1. Au sens propre et naturel. Et alors le ciel désigne un certain corps de haute altitude, lumineux en acte ou en puissance, et incorruptible par nature. De ce point de vue on admet qu'il existe trois ciels : un premier entièrement lumineux, nommé « empyrée » ; un deuxième entièrement diaphane, nommé « ciel aqueux » ou « cristallin » ; un troisième, partiellement diaphane et partiellement lumineux, nommé « ciel sidéral », lequel est encore divisé en huit sphères, savoir la sphère des étoiles fixes et les sept sphères des planètes, qui peuvent être dites huit ciels.
2. Le mot « ciel » est employé pour ce qui participe de certaines propriétés des corps célestes savoir l'altitude et la luminosité, en acte ou en puissance.
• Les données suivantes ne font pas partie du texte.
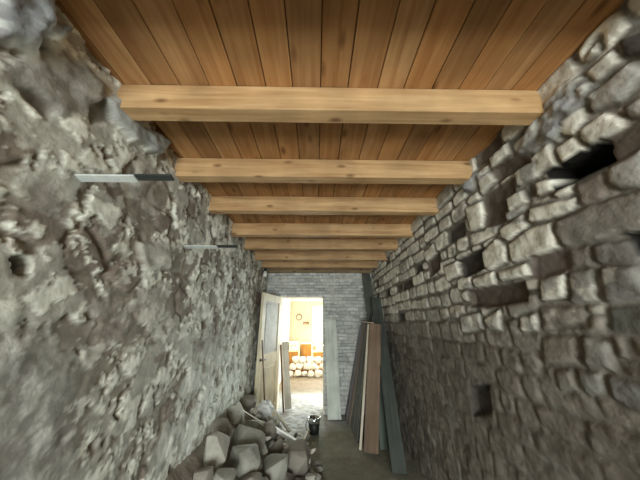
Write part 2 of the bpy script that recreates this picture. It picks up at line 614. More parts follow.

Et selon cette acception, de tout cet espace qui va des eaux jusqu'à l'orbe de la lune, S. Jean Damascène fait un ciel unique qu'il appelle « ciel de l'air ». En ce sens, il y aurait donc selon lui trois ciels : le ciel de l'air, le ciel des étoiles et un autre ciel supérieur ; ce dernier étant à entendre de celui dont on lit (2 Corinthiens 12.2) que l'Apôtre « fut ravi jusqu'au troisième ciel ».
Mais cet espace contient deux éléments : le feu et l'air, et en l'un et l'autre on parle d'une région supérieure et d'une région inférieure. C'est pourquoi Raban Maur distingue ce ciel en quatre. Il appelle la région la plus haute du feu « ciel igné », et la plus basse « ciel olympien » (d'après l'altitude d'une montagne qui s'appelle l'Olympe) ; d'autre part, il nomme « ciel de l'éther » la partie supérieure de la région de l'air, à cause de son état d'inflammation, et la partie inférieure « ciel de l'air ». Et comme ces quatre ciels sont à compter avec les trois ciels supérieurs, selon Raban Maur, cela fait au total sept ciels corporels.
3. Le mot « ciel » est dit métaphoriquement. Ainsi quelquefois la sainte Trinité est appelée ciel en raison de sa sublimité et de sa lumière spirituelles. C'est de ce ciel qu'il est expliqué que le diable a dit (Esaïe 14.13) : « Je monterai jusqu'au ciel », c'est-à-dire jusqu'à l'égalité avec Dieu. Quelquefois les biens spirituels en lesquels consiste la récompense des saints sont appelés également des cieux, en raison de leur sublimité. Ainsi, comme l'expose S. Augustin, là où il est dit (Matthieu 5.12) : « Votre récompense est grande dans les cieux. » Quelquefois, les trois genres de visions surnaturelles, c'est-à-dire la vision corporelle, la vision imaginative, la vision intellectuelle, sont nommées trois ciels. S. Augustin explique ainsi que S. Paul fut ravi jusqu'au troisième ciel.
Solutions
1. La terre se rapporte au ciel comme le centre à la circonférence. Or, par rapport à un seul centre il peut y avoir plusieurs circonférences. Ainsi, pour une seule terre, suppose-t-on plusieurs ciels.
2. Cet argument est tiré du ciel pour autant qu'il implique l'universalité des créatures corporelles. Et de ce point de vue il n'y a qu'un seul ciel.
3. On trouve en commun dans tous les ciels l'altitude et une certaine luminosité, comme il ressort de ce qui a été dit.